CLT – OCBC
Completion of Penjuru Lane asset
Completion of Penjuru Lane acquisition. Cache Logistics Trust (CACHE) announced on 12 May that it has completed the acquisition of 4 Penjuru Lane for S$8.9m. 4 Penjuru Lane is a 55,000 sq ft single-storey warehouse approved for chemical and dangerous goods storage with an extended 2-storey office annex. It is located within the established Jalan Buroh/Penjuru area, a key logistics hub that enjoys close proximity to the PSA Terminals, Jurong Port, Tuas checkpoint and at least half of the container yards in Singapore. The achieved plot ratio of 0.63, compared to the maximum allowable plot ratio of 2.5 under the zoning for the land, offers the potential to enhance and/or redevelop the premises to capture residual plot ratio in the future.

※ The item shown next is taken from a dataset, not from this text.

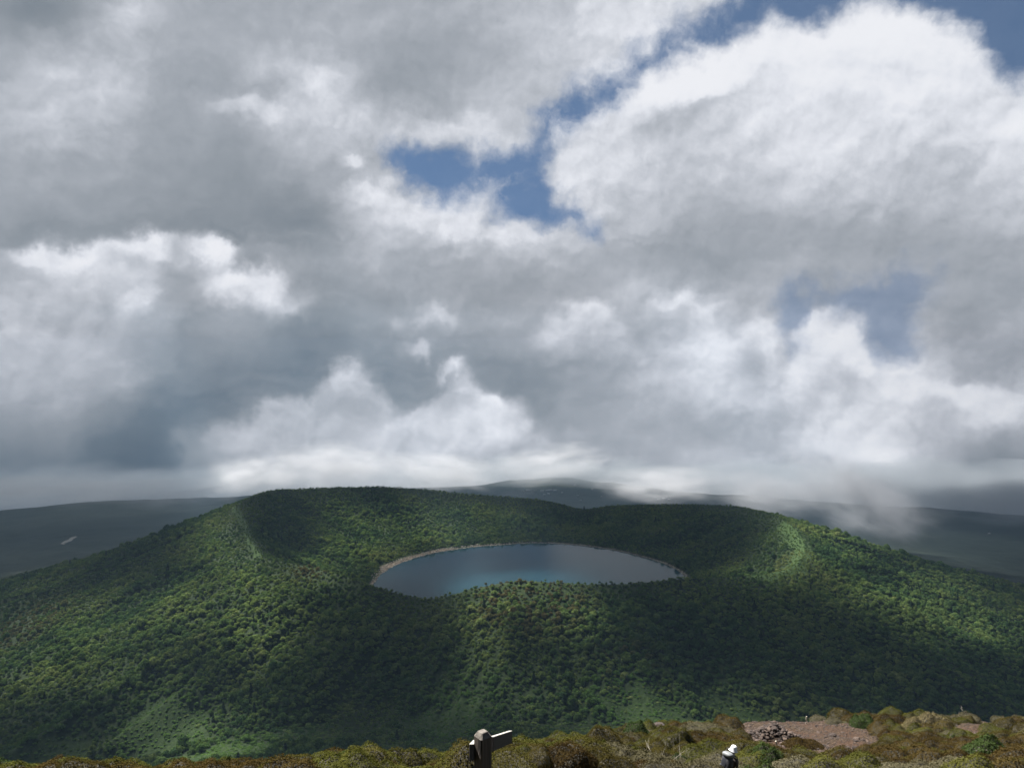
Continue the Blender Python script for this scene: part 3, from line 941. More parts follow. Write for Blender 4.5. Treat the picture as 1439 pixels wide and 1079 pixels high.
def deck_thickness(X, Y):
    """Cloud thickness over deck points, from the lit places of the land below along the sun's direction."""
    sx, sy = SUN.x / SUN.z, SUN.y / SUN.z
    zt = np.full(X.shape, 60.0)
    for _ in range(3):
        x, y = X - sx * (DECK - zt), Y - sy * (DECK - zt)
        zt = np.where(y > 120, land_z(x, np.maximum(y, 120)), 350.0)
    zt = zt + 4
    px, row = to_pix(x, np.maximum(y, 60), zt)
    nx, ny = 45 * fbm(x / 120, y / 120, 4, 71), 45 * fbm(x / 120 + 40, y / 120, 4, 72)
    px, row = px + nx * 700 / np.maximum(y, 500), row + ny * 500 / np.maximum(y, 500)
    lit = np.zeros(X.shape)
    for (a, b, ra, rb, k) in LIT:
        lit = np.maximum(lit, k * np.exp(-0.8 * (((px - a) / ra) ** 2 + ((row - b) / rb) ** 2) ** 1.3))
    for (a, b, ra, rb, k) in DIM:
        lit = lit * (1 - k * np.exp(-0.8 * (((px - a) / ra) ** 2 + ((row - b) / rb) ** 2) ** 1.3))
    near = 1 - sstep(np.hypot(x, y), 330, 620)
    lit = np.maximum(lit, 0.62 * near)
    # lit is the share of sunlight that is to come through; the thickness follows from it
    lit = lit ** 1.35
    base = 0.06 * np.clip(1 + 2.2 * fbm(x / 260, y / 260, 4, 73), 0.2, 2.2)
    for (a, b, ra, rb, k) in DIM:
        q = k * np.exp(-0.8 * (((px - a) / ra) ** 2 + ((row - b) / rb) ** 2) ** 1.3)
        base, lit = base * (1 - 0.75 * q), np.maximum(lit * (1 - 0.5 * q), 0.62 * near)
    lit = np.clip(base + (1 - base) * lit, 0.03, 1)
    edge = sstep(x, -1900, -1500) * (1 - sstep(x, 1500, 1900)) * sstep(y, 150, 400) * (1 - sstep(y, 2350, 2800))
    return -np.log(lit) * SUN.z / 0.040 * edge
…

Lease Information. 4 Penjuru Lane will be leased back to Kim Heng for three years, with an option to extend for a further three years. The lease agreement provides for built-in rental escalation of 2% per annum. While this provides a 50bp stepup vis-à-vis the existing lease structures, we reiterate that it still pales in comparison with the Singapore’s 1Q11 CPI of 5.2% and MAS FY11 forecast of 3%-4%. The acquisition will be fully debt-funded. We have assumed a NPI yield on cost of 7.75% for this asset and it will propel CACHE’s gearing from 26.4% as at 31 Mar to approximately 28%.

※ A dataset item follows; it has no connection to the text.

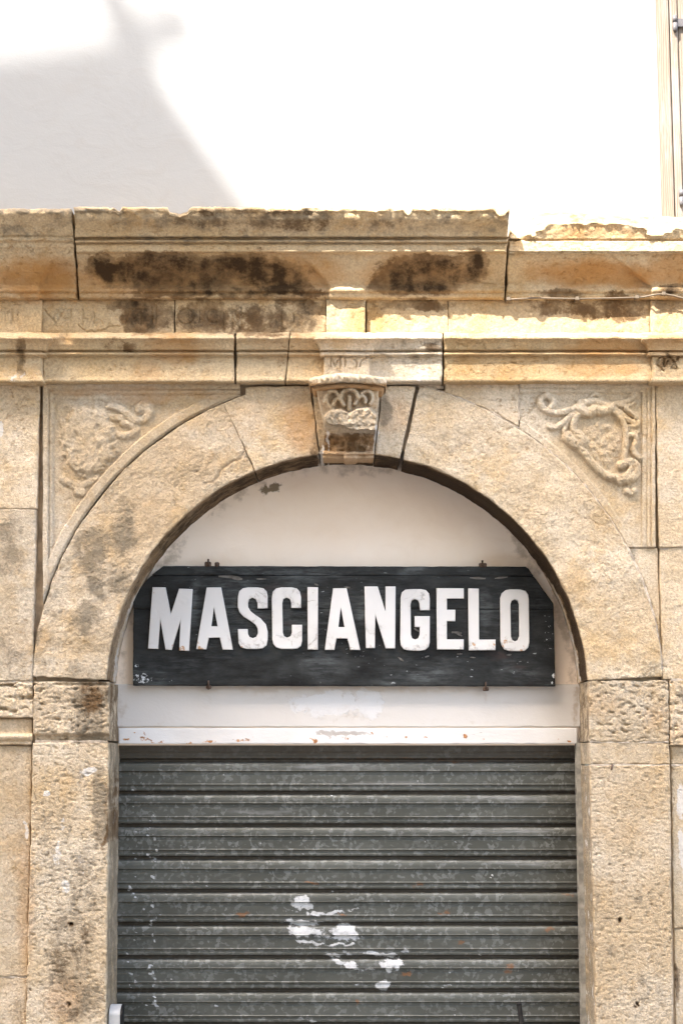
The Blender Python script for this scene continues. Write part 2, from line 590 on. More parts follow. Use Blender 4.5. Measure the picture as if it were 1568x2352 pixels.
def galv():
    n = NT('galvanised_steel')
    dk, oc, wh, gr = n.attr()
    vc = n.t.nodes.new('ShaderNodeTexVoronoi')
    mp = n.t.nodes.new('ShaderNodeMapping')
    mp.inputs['Scale'].default_value = (1, .4, 1.0)
    n.t.links.new(n.pos, mp.inputs[0])
    nd = n.t.nodes.new('ShaderNodeTexNoise')
    n.t.links.new(mp.outputs[0], nd.inputs['Vector']); nd.inputs['Scale'].default_value = 60
    ad = n.t.nodes.new('ShaderNodeVectorMath'); ad.operation = 'MULTIPLY_ADD'
    n.t.links.new(nd.outputs['Color'], ad.inputs[0]); ad.inputs[1].default_value = (.02, .02, .02)
    n.t.links.new(mp.outputs[0], ad.inputs[2])
    n.t.links.new(ad.outputs[0], vc.inputs['Vector']); vc.inputs['Scale'].default_value = 88
    sp = n.t.nodes.new('ShaderNodeSeparateColor')
    n.t.links.new(vc.outputs['Color'], sp.inputs[0])
    cell = sp.outputs[0]
    cell2 = n.math('MULTIPLY', n.mr(cell, .60, .92), n.mr(n.noise(9, 5, .65), .30, .62, .15, 1))
    big = n.noise(3, 5, .6, stretch=(1, 1, 2.5))
    col = n.mix(n.mr(big, .3, .7), (.062, .063, .052), (.094, .096, .082))
    col = n.mix(n.math('MULTIPLY', cell2, .62), col, (.205, .212, .20))
    col = n.mix(n.mr(n.noise(60, 5, .7), .5, .8, 0, .35), col, (.06, .06, .05))
    strk = n.noise(11, 6, .7, stretch=(.35, 1, 4))
    col = n.mix(n.math('MULTIPLY', n.mr(gr, .1, .8), n.mr(strk, .44, .74)), col, (.20, .20, .19))
    spk = n.noise(34, 8, .72, stretch=(.8, 1, 1.2))
    mod = n.math('MULTIPLY', n.math('SUBTRACT', spk, .5), 3.4)
    fo = n.math('MULTIPLY', n.mr(n.math('ADD', oc, mod), .45, 1.15), n.mr(oc, .02, .2))
    col = n.mix(n.math('MULTIPLY', fo, .8), col, (.17, .075, .026))
    col = n.mix(n.math('MULTIPLY', dk, n.mr(spk, .2, .7, 1, .72)), col, (.040, .028, .016))
    fw = n.math('MULTIPLY', n.mr(n.math('ADD', wh, n.math('MULTIPLY', mod, 1.0)), .34, .62), n.mr(wh, .02, .2))
    col = n.mix(n.math('MULTIPLY', fw, n.mr(n.noise(40, 6, .75, off=(1, 1, 4)), .3, .6, .45, 1)), col, (.50, .50, .49))
    met = n.math('MULTIPLY', n.math('SUBTRACT', 1, n.math('MAXIMUM', fw, n.math('MAXIMUM', fo, dk)), True), .32)
    h = n.math('ADD', n.math('MULTIPLY', spk, .4), fw)
    return n.done(col, n.mr(cell, 0, 1, .5, .38), n.bump(h, .0009, .8), met, .35)
M_GALV = galv()

def sign_board():
    n = NT('black_sign_paint')
    s = n.noise(7, 10, .76, stretch=(.6, 1, 1.9))
    s2 = n.noise(26, 8, .78, stretch=(.4, 1, 2.6))
    blob = n.noise(4, 4, .6, off=(3, 0, 1))
    col = n.mix(n.mr(s, .36, .70), (.0035, .003, .0025), (.026, .028, .0265))
    col = n.mix(n.math('MULTIPLY', n.mr(s2, .40, .72), n.mr(blob, .42, .66)), col, (.070, .077, .076))
    col = n.mix(n.mr(n.noise(5, 4, .6, stretch=(.6, 1, 2), off=(9, 2, 0)), .60, .72, 0, .6), col, (.045, .028, .024))
    fl = n.math('MULTIPLY', n.mr(n.noise(75, 4, .6, stretch=(.5, 1, 1.5)), .665, .71), n.mr(n.noise(5, 2, .5, off=(7, 7, 1)), .48, .62))
    col = n.mix(n.math('MULTIPLY', fl, .7), col, (.42, .44, .44))
    dk, oc, wh, gr = n.attr()
    fw = n.math('MULTIPLY', n.mr(n.math('ADD', wh, n.math('MULTIPLY', n.math('SUBTRACT', n.noise(90, 5, .7), .5), 3)), .85, .95), n.mr(wh, .02, .2))
    col = n.mix(fw, col, (.55, .56, .56))
    col = n.mix(n.math('MULTIPLY', gr, n.mr(s2, .35, .65)), col, (.12, .13, .13))
    h = n.math('ADD', n.math('MULTIPLY', s2, .6), n.math('MULTIPLY', s, .5))
    return n.done(col, n.mr(s, .3, .7, .45, .65), n.bump(h, .0016, .9), 0, .22)
M_SIGN = sign_board()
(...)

Reiterate BUY. We applaud CACHE’s efforts to diversify away from its sponsor with yet another third-party acquisition. In our previous reports, we noted that previous CACHE’s properties are on long-term master-leases (at least 5-years) to its sponsor (CWT) and CWT’s parent (C&P), which manifests as a counterparty risk. The sale and leaseback arrangement with Kim Heng for 4 Penjuru Lane certainly helps to spread out the lessees. We also like the shorter lease expiry period (3 years), which will better position CACHE in a rising rental market. In addition, we noted that CACHE is actively seeking quality acquisitions in Asia Pacific. We look forward to more property additions ahead not only to diversify CACHE’s tenant base, but also to reduce its concentration risk on a single asset (CWT Hub which still account for 46.8% of FY11 gross revenue following the acquisition). Concentration and inflation risks remain our top concerns for the trust and we expect management to consciously address these as the REIT grows in asset size. Reiterate BUY with an increased fair value of S$1.05 (prev: S$1.04).